List all the lines in these records that hold "Write".

## BEGIN

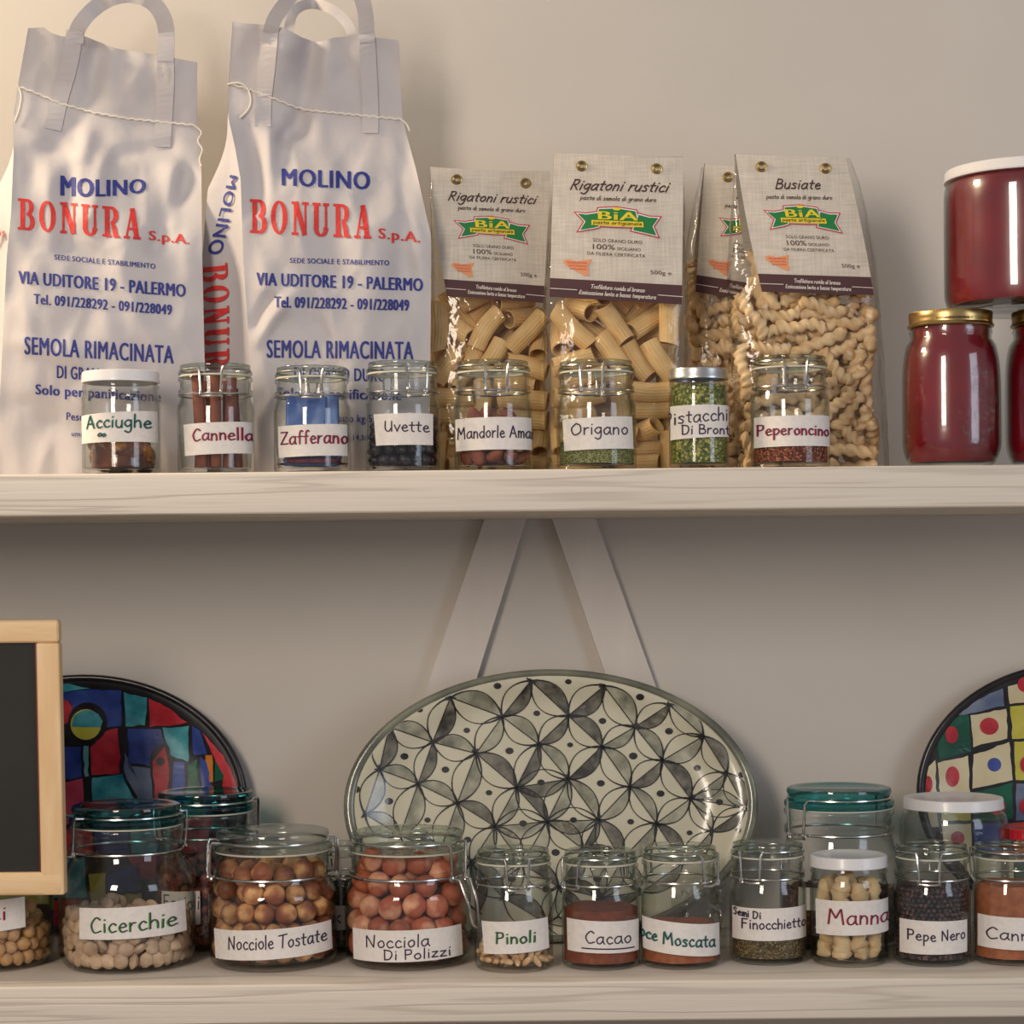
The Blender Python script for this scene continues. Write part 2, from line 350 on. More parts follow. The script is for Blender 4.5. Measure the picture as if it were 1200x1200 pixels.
# ------------------------------------------------------------------ wall, floor, shelves, frame
WALLM = mat('wall_plaster', srgb(208, 201, 192), srgb(202, 195, 186), 3, rough=.85, bump=.00012, bscale=260)
ob('wall_back', MB().box(-2.6, 2.6, WALL, WALL+.1, 0, 3.0), WALLM, smooth=False, kind='structure')
ob('floor', MB().box(-2.6, 2.6, -1.6, WALL, -.1, 0), mat('floor_tiles', srgb(150, 132, 112), srgb(128, 112, 96), 6, rough=.5), smooth=False, kind='structure')
def wood(name, ca, cb, rough=.5):
    m = bpy.data.materials.new(name); m.use_nodes = True; nt = m.node_tree; P = nt.nodes['Principled BSDF']; L = nt.links.new
    P.inputs['Roughness'].default_value = rough
    tc = nt.nodes.new('ShaderNodeTexCoord'); mp = nt.nodes.new('ShaderNodeMapping'); mp.inputs['Scale'].default_value = (1.3, 8, 40)
    L(tc.outputs['Object'], mp.inputs[0])
    n = nt.nodes.new('ShaderNodeTexNoise'); n.inputs['Scale'].default_value = 1.6; n.inputs['Detail'].default_value = 2; L(mp.outputs[0], n.inputs['Vector'])
    wv = nt.nodes.new('ShaderNodeMath'); wv.operation = 'MULTIPLY'; wv.inputs[1].default_value = 26; L(n.outputs['Fac'], wv.inputs[0])
    si = nt.nodes.new('ShaderNodeMath'); si.operation = 'SINE'; L(wv.outputs[0], si.inputs[0])
    pw = nt.nodes.new('ShaderNodeMath'); pw.operation = 'MULTIPLY_ADD'; pw.inputs[1].default_value = .5; pw.inputs[2].default_value = .5; L(si.outputs[0], pw.inputs[0])
    p3 = nt.nodes.new('ShaderNodeMath'); p3.operation = 'POWER'; p3.inputs[1].default_value = 5; L(pw.outputs[0], p3.inputs[0])
    mp2 = nt.nodes.new('ShaderNodeMapping'); mp2.inputs['Scale'].default_value = (8, 300, 500); L(tc.outputs['Object'], mp2.inputs[0])
    n2 = nt.nodes.new('ShaderNodeTexNoise'); n2.inputs['Scale'].default_value = 1; n2.inputs['Detail'].default_value = 4; L(mp2.outputs[0], n2.inputs['Vector'])
    mc = nt.nodes.new('ShaderNodeMixRGB'); mc.inputs[1].default_value = ca; mc.inputs[2].default_value = cb; L(p3.outputs[0], mc.inputs[0])
    m3 = nt.nodes.new('ShaderNodeMixRGB'); m3.blend_type = 'MULTIPLY'; m3.inputs[0].default_value = .16
    L(mc.outputs[0], m3.inputs[1]); L(n2.outputs['Fac'], m3.inputs[2]); L(m3.outputs[0], P.inputs['Base Color'])
    ad = nt.nodes.new('ShaderNodeMath'); ad.operation = 'MULTIPLY_ADD'; ad.inputs[1].default_value = -1.3; L(p3.outputs[0], ad.inputs[0]); L(n2.outputs['Fac'], ad.inputs[2])
    b = nt.nodes.new('ShaderNodeBump'); b.inputs['Distance'].default_value = .00022; L(ad.outputs[0], b.inputs['Height']); L(b.outputs[0], P.inputs['Normal'])
    MATS[name] = m; return m
SHELFW = wood('whitewashed_pine', srgb(230, 219, 204), srgb(211, 199, 185))
o = ob('wall_shelf', bevel_box(-1.15, 1.15, EDGE, WALL, UB, UT, .0035), SHELFW)
tag(o, 'upper whitewashed pine shelf board carrying the paper sacks and pasta bags', 'shelf')
o = ob('wall_shelf', bevel_box(-1.15, 1.15, EDGE, WALL, LB, LT, .0035), SHELFW)
tag(o, 'lower whitewashed pine shelf board carrying the plates and clip jars', 'shelf')
# A-shaped wooden support on the wall
AFW = mat('painted_support_wood', srgb(214, 206, 198), srgb(206, 197, 189), 30, rough=.6, bump=.0003, bscale=200, stretch=(1, 1, .1))
af = thing('shelf_support', 'pale painted wooden support of two slanted boards behind the patterned oval plate', 'support', (.03, WALL-.007, LT))
for (xa, xb, xc, xd) in ((568, 617, 502, 557), (647, 698, 713, 767)):
    Y0, Y1 = WALL-.014, WALL-.0005
    vs = []
    for Y in (Y0, Y1):
        pa = W(xa, 608, Y0); pb = W(xb, 608, Y0); pc = W(xc, 800, Y0); pd = W(xd, 800, Y0)
        for p, q, z in ((pa, pc, UB), (pb, pd, UB), (pb, pd, LT), (pa, pc, LT)):
            t = (z-p.z)/(q.z-p.z); vs.append((p.x+(q.x-p.x)*t, Y, z))
    m_ = MB().add(vs, [(0, 1, 2, 3)[::-1], (4, 5, 6, 7), (0, 4, 7, 3), (1, 2, 6, 5), (0, 1, 5, 4), (3, 7, 6, 2)])
    ob('board', m_, AFW, af, smooth=False, origin=af.location)

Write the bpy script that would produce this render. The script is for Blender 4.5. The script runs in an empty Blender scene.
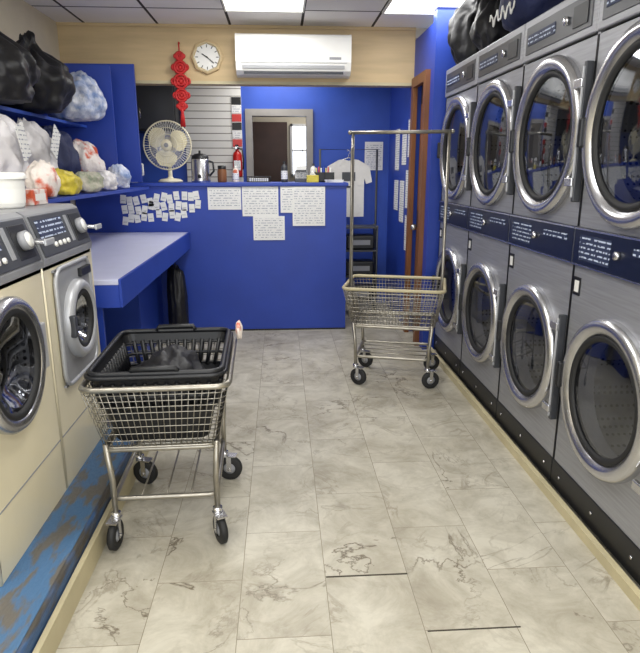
import bpy, bmesh, math, random
from mathutils import Vector, Matrix, noise
random.seed(7)
S = bpy.context.scene
try:
    S.view_settings.view_transform = 'Standard'
    S.view_settings.look = 'None'
except Exception as e:
    print(e)

# ------------------------------------------------------------ materials
def lin(h):
    h = h.lstrip('#')
    o = []
    for i in (0, 2, 4):
        c = int(h[i:i+2], 16) / 255
        o.append(c/12.92 if c <= .04045 else ((c+.055)/1.055)**2.4)
    return (o[0], o[1], o[2], 1)

def mat(name, hexcol, rough=.5, metal=0., var=.08, scale=6., bump=0., bscale=40., hex2=None, stretch=None, coat=0., spec=None, pos=(.35, .65)):
    m = bpy.data.materials.new(name); m.use_nodes = True
    nt = m.node_tree; b = nt.nodes['Principled BSDF']
    tc = nt.nodes.new('ShaderNodeTexCoord')
    mp = nt.nodes.new('ShaderNodeMapping')
    nt.links.new(tc.outputs['Object'], mp.inputs['Vector'])
    if stretch: mp.inputs['Scale'].default_value = stretch
    n = nt.nodes.new('ShaderNodeTexNoise'); n.inputs['Scale'].default_value = scale
    n.inputs['Detail'].default_value = 4 if not hex2 else 8
    nt.links.new(mp.outputs[0], n.inputs['Vector'])
    r = nt.nodes.new('ShaderNodeValToRGB')
    c = lin(hexcol)
    if hex2: c1, c2 = c, lin(hex2)
    else:
        c1 = tuple(max(0, x*(1-var)) for x in c[:3]) + (1,)
        c2 = tuple(min(1, x*(1+var)) for x in c[:3]) + (1,)
    r.color_ramp.elements[0].color = c1; r.color_ramp.elements[0].position = pos[0]
    r.color_ramp.elements[1].color = c2; r.color_ramp.elements[1].position = pos[1]
    nt.links.new(n.outputs['Fac'], r.inputs['Fac'])
    nt.links.new(r.outputs['Color'], b.inputs['Base Color'])
    b.inputs['Roughness'].default_value = rough
    b.inputs['Metallic'].default_value = metal
    if coat: b.inputs['Coat Weight'].default_value = coat
    if spec is not None: b.inputs['Specular IOR Level'].default_value = spec
    if bump:
        n2 = nt.nodes.new('ShaderNodeTexNoise'); n2.inputs['Scale'].default_value = bscale
        nt.links.new(mp.outputs[0], n2.inputs['Vector'])
        bp = nt.nodes.new('ShaderNodeBump'); bp.inputs['Strength'].default_value = bump
        bp.inputs['Distance'].default_value = .02
        nt.links.new(n2.outputs['Fac'], bp.inputs['Height'])
        nt.links.new(bp.outputs[0], b.inputs['Normal'])
    return m

def emis(name, hexcol, strength):
    m = bpy.data.materials.new(name); m.use_nodes = True
    b = m.node_tree.nodes['Principled BSDF']
    b.inputs['Base Color'].default_value = lin(hexcol)
    b.inputs['Emission Color'].default_value = lin(hexcol)
    b.inputs['Emission Strength'].default_value = strength
    return m

def glassy(name, tint, gloss=.12, rough=.03):
    m = bpy.data.materials.new(name); m.use_nodes = True
    nt = m.node_tree; nt.nodes.clear()
    out = nt.nodes.new('ShaderNodeOutputMaterial')
    tr = nt.nodes.new('ShaderNodeBsdfTransparent'); tr.inputs[0].default_value = (tint, tint, tint*1.05, 1)
    gl = nt.nodes.new('ShaderNodeBsdfGlossy'); gl.inputs['Roughness'].default_value = rough
    gl.inputs['Color'].default_value = (.9, .93, 1, 1)
    lw = nt.nodes.new('ShaderNodeLayerWeight'); lw.inputs[0].default_value = .35
    ma = nt.nodes.new('ShaderNodeMath'); ma.operation = 'MULTIPLY_ADD'
    ma.inputs[1].default_value = .4; ma.inputs[2].default_value = gloss
    nt.links.new(lw.outputs['Fresnel'], ma.inputs[0])
    mx = nt.nodes.new('ShaderNodeMixShader')
    nt.links.new(ma.outputs[0], mx.inputs[0]); nt.links.new(tr.outputs[0], mx.inputs[1]); nt.links.new(gl.outputs[0], mx.inputs[2])
    nt.links.new(mx.outputs[0], out.inputs[0])
    return m

def floor_mat():
    m = bpy.data.materials.new('marble_tile'); m.use_nodes = True
    nt = m.node_tree; b = nt.nodes['Principled BSDF']; L = nt.links.new
    tc = nt.nodes.new('ShaderNodeTexCoord')
    sp = nt.nodes.new('ShaderNodeSeparateXYZ'); L(tc.outputs['Object'], sp.inputs[0])
    cb = nt.nodes.new('ShaderNodeCombineXYZ')
    ax = nt.nodes.new('ShaderNodeMath'); ax.operation = 'ADD'; ax.inputs[1].default_value = 3.15-.147
    ay = nt.nodes.new('ShaderNodeMath'); ay.operation = 'ADD'; ay.inputs[1].default_value = 6.0-1.67
    L(sp.outputs['X'], ax.inputs[0]); L(sp.outputs['Y'], ay.inputs[0])
    L(ay.outputs[0], cb.inputs[0]); L(ax.outputs[0], cb.inputs[1])
    br = nt.nodes.new('ShaderNodeTexBrick')
    br.inputs['Scale'].default_value = 1; br.inputs['Brick Width'].default_value = .6
    br.inputs['Row Height'].default_value = .315; br.inputs['Mortar Size'].default_value = .0014
    br.inputs['Mortar Smooth'].default_value = .3
    br.inputs['Color1'].default_value = (0, 0, 0, 1); br.inputs['Color2'].default_value = (1, 1, 1, 1)
    br.inputs['Mortar'].default_value = (.5, .5, .5, 1)
    L(cb.outputs[0], br.inputs['Vector'])
    sc = nt.nodes.new('ShaderNodeVectorMath'); sc.operation = 'SCALE'; sc.inputs['Scale'].default_value = 7.
    L(br.outputs['Color'], sc.inputs[0])
    ad = nt.nodes.new('ShaderNodeVectorMath'); L(tc.outputs['Object'], ad.inputs[0]); L(sc.outputs[0], ad.inputs[1])
    def veins(scale, width, lo, hi, strength, dist):
        n1 = nt.nodes.new('ShaderNodeTexNoise'); n1.inputs['Scale'].default_value = scale; n1.inputs['Detail'].default_value = 9
        n1.inputs['Roughness'].default_value = .6; n1.inputs['Distortion'].default_value = dist
        L(ad.outputs[0], n1.inputs['Vector'])
        s = nt.nodes.new('ShaderNodeMath'); s.operation = 'SUBTRACT'; s.inputs[1].default_value = .5; L(n1.outputs['Fac'], s.inputs[0])
        a = nt.nodes.new('ShaderNodeMath'); a.operation = 'ABSOLUTE'; L(s.outputs[0], a.inputs[0])
        vr = nt.nodes.new('ShaderNodeValToRGB')
        vr.color_ramp.elements[0].position = 0; vr.color_ramp.elements[0].color = (1, 1, 1, 1)
        vr.color_ramp.elements[1].position = width; vr.color_ramp.elements[1].color = (0, 0, 0, 1)
        L(a.outputs[0], vr.inputs[0])
        n3 = nt.nodes.new('ShaderNodeTexNoise'); n3.inputs['Scale'].default_value = scale*1.35; L(ad.outputs[0], n3.inputs['Vector'])
        r3 = nt.nodes.new('ShaderNodeValToRGB'); r3.color_ramp.elements[0].position = lo; r3.color_ramp.elements[1].position = hi
        L(n3.outputs['Fac'], r3.inputs[0])
        vm = nt.nodes.new('ShaderNodeMath'); vm.operation = 'MULTIPLY'; L(vr.outputs[0], vm.inputs[0]); L(r3.outputs[0], vm.inputs[1])
        vm2 = nt.nodes.new('ShaderNodeMath'); vm2.operation = 'MULTIPLY'; vm2.inputs[1].default_value = strength; L(vm.outputs[0], vm2.inputs[0])
        return vm2.outputs[0]
    n2 = nt.nodes.new('ShaderNodeTexNoise'); n2.inputs['Scale'].default_value = 5; n2.inputs['Detail'].default_value = 9
    n2.inputs['Distortion'].default_value = .6; n2.inputs['Roughness'].default_value = .7; L(ad.outputs[0], n2.inputs['Vector'])
    br2 = nt.nodes.new('ShaderNodeValToRGB')
    br2.color_ramp.elements[0].position = .32; br2.color_ramp.elements[0].color = lin('#A29C8C')
    br2.color_ramp.elements[1].position = .6; br2.color_ramp.elements[1].color = lin('#C4BFB0')
    L(n2.outputs['Fac'], br2.inputs[0])
    m1 = nt.nodes.new('ShaderNodeMixRGB'); m1.inputs[2].default_value = lin('#5F5442')
    L(veins(1.5, .009, .45, .66, 1., .7), m1.inputs[0]); L(br2.outputs[0], m1.inputs[1])
    m1b = nt.nodes.new('ShaderNodeMixRGB'); m1b.inputs[2].default_value = lin('#8A8170')
    L(veins(2.6, .022, .4, .7, .7, 1.0), m1b.inputs[0]); L(m1.outputs[0], m1b.inputs[1])
    n5 = nt.nodes.new('ShaderNodeTexNoise'); n5.inputs['Scale'].default_value = 1.6; n5.inputs['Detail'].default_value = 9; n5.inputs['Roughness'].default_value = .65; L(tc.outputs['Object'], n5.inputs['Vector'])
    r5 = nt.nodes.new('ShaderNodeValToRGB'); r5.color_ramp.elements[0].position = .33; r5.color_ramp.elements[0].color = (.78, .76, .72, 1)
    r5.color_ramp.elements[1].position = .56; r5.color_ramp.elements[1].color = (1, 1, 1, 1); L(n5.outputs['Fac'], r5.inputs[0])
    m3 = nt.nodes.new('ShaderNodeMixRGB'); m3.blend_type = 'MULTIPLY'; m3.inputs[0].default_value = 1
    L(m1b.outputs[0], m3.inputs[1]); L(r5.outputs[0], m3.inputs[2])
    m2 = nt.nodes.new('ShaderNodeMixRGB'); m2.inputs[2].default_value = lin('#7C7362')
    L(br.outputs['Fac'], m2.inputs[0]); L(m3.outputs[0], m2.inputs[1])
    L(m2.outputs[0], b.inputs['Base Color'])
    b.inputs['Roughness'].default_value = .4
    b.inputs['Specular IOR Level'].default_value = .4
    bp = nt.nodes.new('ShaderNodeBump'); bp.inputs['Strength'].default_value = .3; bp.inputs['Distance'].default_value = .003; bp.invert = True
    L(br.outputs['Fac'], bp.inputs['Height']); L(bp.outputs[0], b.inputs['Normal'])
    return m

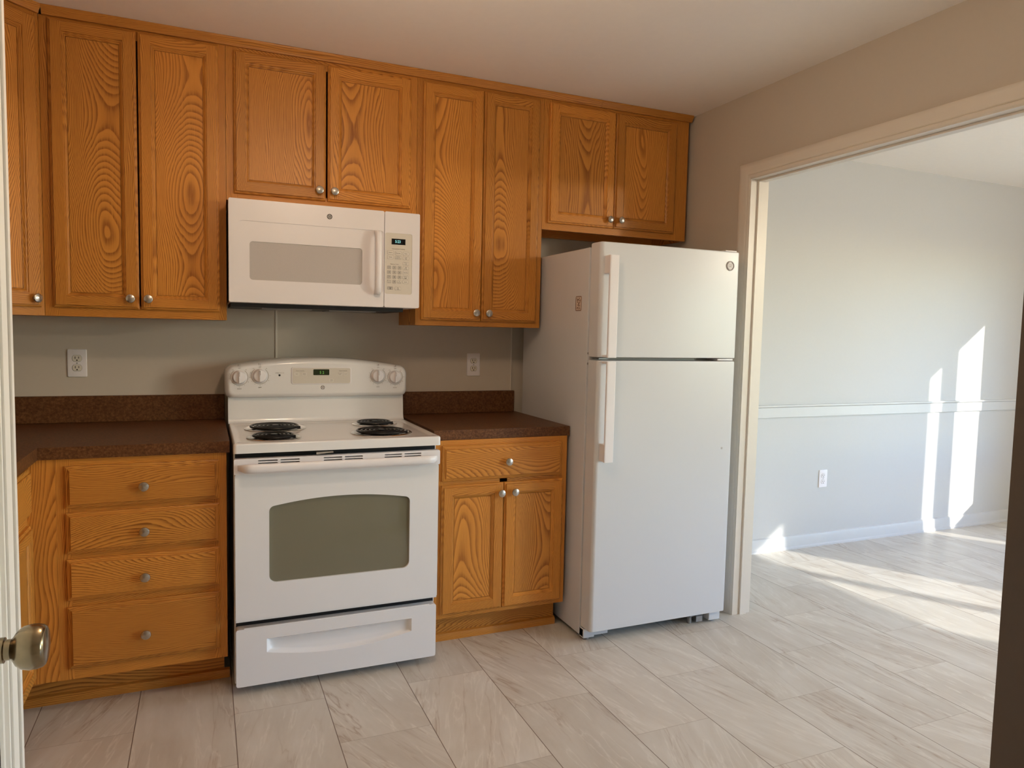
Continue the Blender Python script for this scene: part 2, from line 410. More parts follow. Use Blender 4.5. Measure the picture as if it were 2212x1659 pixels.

## END

▶ _FULL SOLUTION_:
The Blender Python script for this scene continues. Write part 2, from line 350 on. More parts follow. The script is for Blender 4.5. Measure the picture as if it were 1200x1200 pixels.
Write the bpy script that would produce this render. The script is for Blender 4.5. The script runs in an empty Blender scene.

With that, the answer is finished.